Revenons-on aux Tunisiennes et  aux Tunisiens qui se sont indignés de la condamnation d'un simple baisé, au point de ne même pas attendre que les faits soient vérifiés et authentifiés avant de riposter en organisant moult manifestations. Quel mode de vie ont-ils adopté dans leur quotidien, eux les libertaires endurcis ? Se sont-ils affranchis des carcans des convenances ? Ou sont-ils passés par les mêmes sentiers battus que leurs aïeux, celui-là même qu'ils espèrent voir leur descendance emprunter un jour ? Dans cette société désespérément homogène, au point que dévier de la norme, même dans les aspects les plus privés de la vie, est un crime, quelle est votre contribution, vous, qui vous êtes offusqués, pour faire reculer les barrières ? Comment combattez-vous au quotidien l'ordre établi ? Les grands discours et les petites phrases ne sont rien, si on ne joint jamais aucun acte à la parole. Travestir la réalité ne suffit pas à s'en écarter. Confondre le mariage et le sentiment amoureux ne change en rien le fait que l'on n'ose aucune vie de couple, pleinement émancipée, en dehors des institutions licites. On peut parler de choix, certes, mais quelle est la valeur d'un choix lorsqu'aucune alternative n'est possible ?
 
Le mariage, quoi qu'en disent les fictions à l'eau de rose dont on bourre le crâne des enfants, surtout des fillettes, dès la naissance, n'est autre qu'une soumission aux codes établis par le plus grand nombre pour ne pas s'en retrouver banni. C'est une institution totalitaire. Celle-ci a beau être parée des attributs de fête, d'amour, de félicité et d'accomplissement personnel, elle n'en est pas moins une dictature. Alors quand on y adhère comme idéal absolu, quand, de génération en génération on contribue à en faire le lit de sorte que, jusque dans la loi, aucun autre choix de vie ne soit jamais rendu possible, on peut au moins avoir la correction de la cohérence et ne pas s'indigner des conséquences.
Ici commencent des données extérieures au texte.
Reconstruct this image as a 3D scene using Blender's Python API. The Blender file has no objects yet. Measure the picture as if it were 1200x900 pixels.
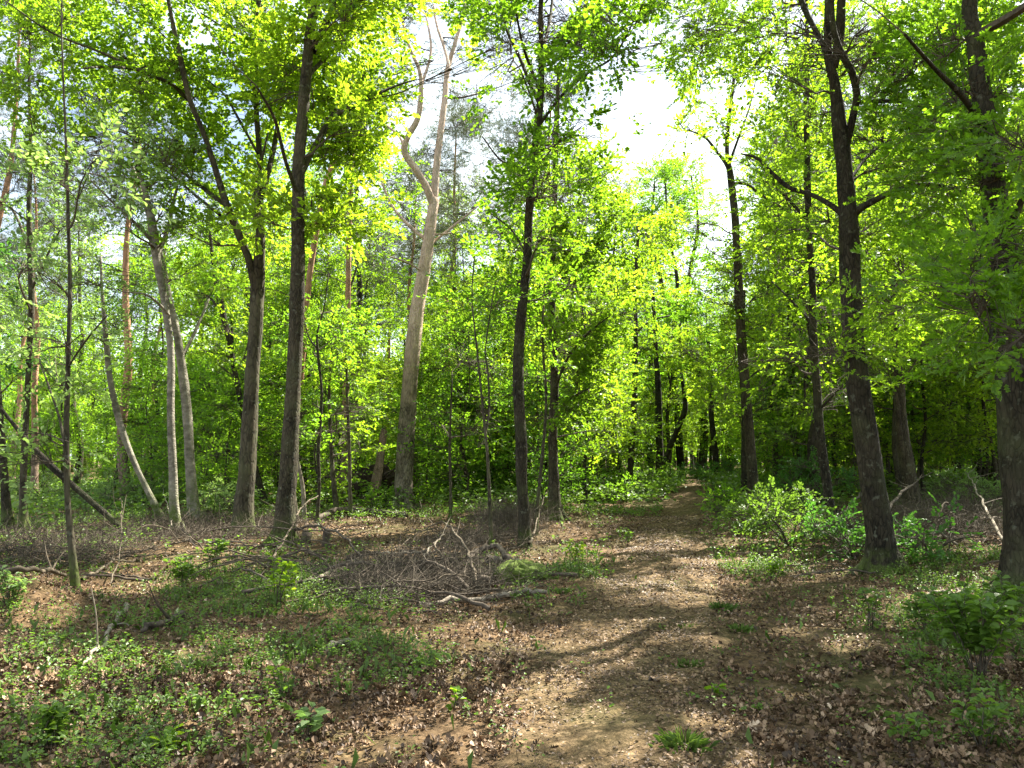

Oui s'aimer en Tunisie est tabou. S'aimer est un crime parce que votre plus grande peur est de vous retrouver un jour expulsés hors du troupeau qui vous a vu, non pas naître, mais "clonés". Vous n'êtes pas un ensemble d'individus mais une masse indifférenciée. Vous êtes mais vous n'existez pas. Vous vous accouplez, vous n'aimez pas. Vous l'avez accepté, alors assumez. Et ceux qui ont choisi de vivre, de loin vous regardent et vous baisent.